No more military custody for al-Qaeda fighters

President Obama backed down from his threat to veto the 2012 defense authorization bill that Congress passed this month. But the legislation takes a position on detainees that is misguided. It should prompt the president to fully exercise the discretion the legislation gives him.

For the first few years after the Sept. 11, 2001, attacks, it was not at all clear we were beating al-Qaeda: Terror attacks took place in London, North Africa, the Middle East, South Asia and the Philippines.

Today, al-Qaeda’s leadership is decimated and its regional affiliates are struggling mightily. The lone-wolf threat remains significant, but lone wolves do not represent strategic threats any more than gang killings represent the crippling of U.S. society. We have far to go to defeat our jihadist adversary and its slowly eroding ideology, but we are more than halfway through writing the book of the downfall and death of al-Qaeda.

Amid the global decline of deaths from terror attacks, our nation recently debated whether to give this group what it wants: continued treatment as a viable military adversary on par with U.S. soldiers. Doing so suggests that al-Qaeda fighters deserve to be treated differently than the common criminals and murderers they are. Their ideology is dying because they can’t defend themselves against charges of wanton murder across the Muslim world; that is their Achilles’ heel. Yet now we have agreed to mandate military custody for some detainees.

Rather than engage in a dispassionate assessment of what plagues our adversary, many in Washington focused on internal political disputes. Meanwhile, it’s the degradation of its platform that al-Qaeda hates, the perception that its fighters are weak killers with no vision and no future. Certain provisions in the defense legislation offer a boon to al-Qaeda, allowing its fighters to argue that they remain a strategic threat, that they are a powerful movement meriting a military response and that the growing perception that they’ve become common criminals is wrongheaded. We don’t seem to be fighting them when we decide they have to head to military custody; it’s what they want. We’re fighting among ourselves, even as we’re grinding them down operationally.

One rationale for why we are headed down this path might be that it is a better option for the U.S. agencies that have to interrogate the fighters. Yet not once in nearly 10 years in senior positions at the CIA and the FBI did I hear a professional raise this issue. Indeed, some of our most respected national security leaders have said they don’t need or want this law. Like the debate about whether we should direct law enforcement professionals to Mirandize suspects, this is a national security dispute in which questions about how to fight the enemy outside the Beltway have become subordinate to fighting inside the Beltway.

The legislation Congress sent the president grants him authority to waive the military-detention provisions. He should use it, as we recognize that the criminal justice system has tools the military doesn’t. A new, healthy debate could center on whether there should be adjustments to terror cases without mandating military custody.

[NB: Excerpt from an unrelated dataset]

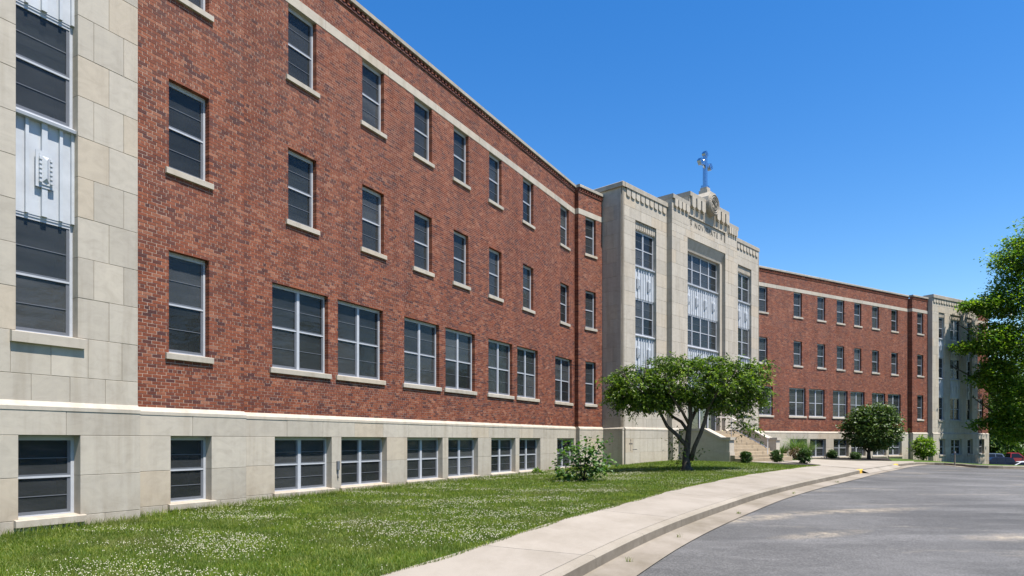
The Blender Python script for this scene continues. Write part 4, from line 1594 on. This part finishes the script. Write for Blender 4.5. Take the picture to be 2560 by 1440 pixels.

One useful legal action would be accelerating the deportation of non-citizens in national security investigations. We spend too many taxpayer dollars on people we should have simply expelled, but the process to send them home is cumbersome. As it considers best tactics going forward, Washington also should tackle the politically sensitive question of how to advance the legal process by which the United States collects digital intelligence. We’re mired in a decades-old analog process that was designed to accommodate Cold War needs. And it would be useful to address why, years after intelligence reform, we still lack a single clearinghouse for security clearances.

Our goal should be simple: Take what our adversaries hate and turn it against them. In countless statements, al-Qaeda and its affiliates have told us they cannot defend the killing of innocents. Military engagements are easy for them to explain; murder is not. In numerous polls across the Islamic world, citizens consistently say that they do not understand al-Qaeda killings of Muslims, though they have no problem with al-Qaeda and Taliban military engagements with the United States. And al-Qaeda’s footprint — its recruiting, its ability to take advantage of the Arab Spring and its presence on al-Jazeera — is disappearing because of its inability to answer these criticisms.

The United States does not want to suggest that al-Qaeda is a battlefield adversary; it is not. Yet we have said its members are worthy of treatment as military adversaries, requiring military custody. They are below this and slipping further every day from self-inflicted missteps. We should take advantage of their mistakes and use those errors against this fading threat. Don’t give them what they want. Give them what they hate.

By Philip Mudd, who served as deputy director of the CIA’s Counterterrorist Center from 2003 to 2005 and as senior intelligence adviser to the FBI from 2009 to 2010. He is senior global adviser at Oxford Analytica, a global analysis and consulting firm.